The more I stuck with it, though, the more I came to think that complaining about the similarities of the individual narratives was like complaining that a mosaic is made up of similar tiles. When I finished this book, I felt that I had read a beautiful, melancholic mosaic whose subject was nothing less than life. The meandering, unexpected, dendriform (to use a word from the book), and frequently tragic nature of life. If you are intrigued by this book, don't be dissuaded by the negative reviews here. It is a challenging book, but also a rewarding and thought-provoking one.



2 out of 5 stars just couldn't get a grip on this book   June 20, 2008
This book wanders vaguely about with little to interest. I put very few books down without finishing them-this happens to be one that hit the used book store fast.

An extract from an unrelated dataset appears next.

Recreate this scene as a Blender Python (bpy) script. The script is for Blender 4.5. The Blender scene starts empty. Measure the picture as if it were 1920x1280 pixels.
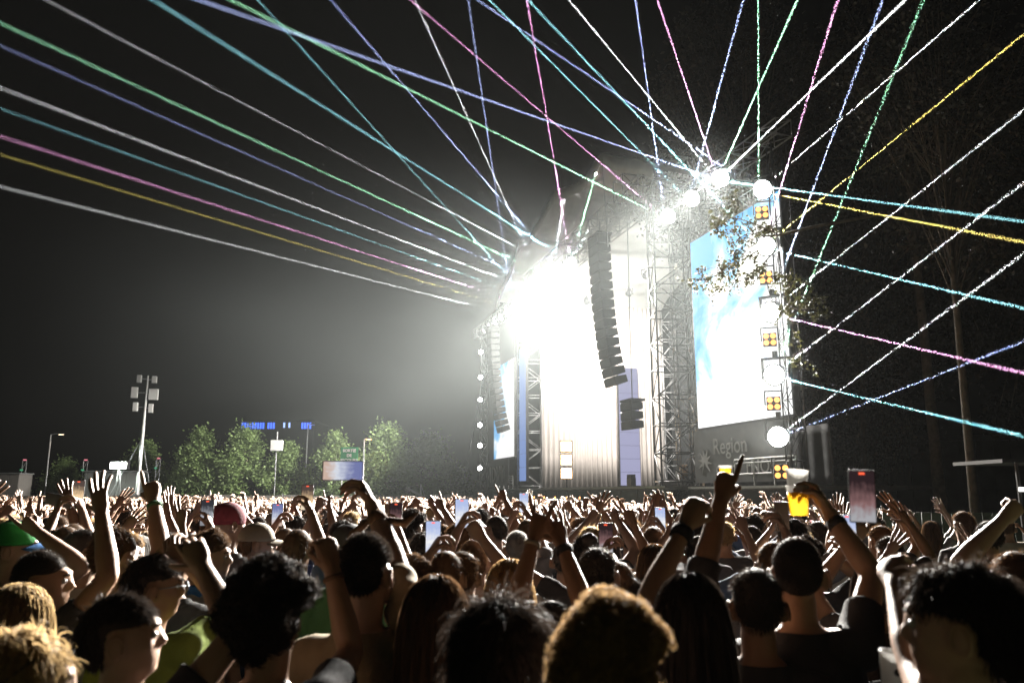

3 out of 5 stars Three stars for good writing   June 13, 2008
But I really could not finish this either. I just wasn't interested enough in the story or the characters to stay with a book of this length. It's like a Mexican beat road trip in the middle -- which is only interesting if you're into that milieu, the poets, the times, the people he's basing it on. It's not accessible to me, and though amusing, without the cultural relevance, and no compelling story line, it just doesn't keep you interested enough for the investment in time. Good points: good writing about sex, at least in the first 150 pages. Good writing is rare enough. Good writing about sex is awfully scarce, and usually, I can't stand male authors' attempts. This manages to be charming. Figures - he's not American.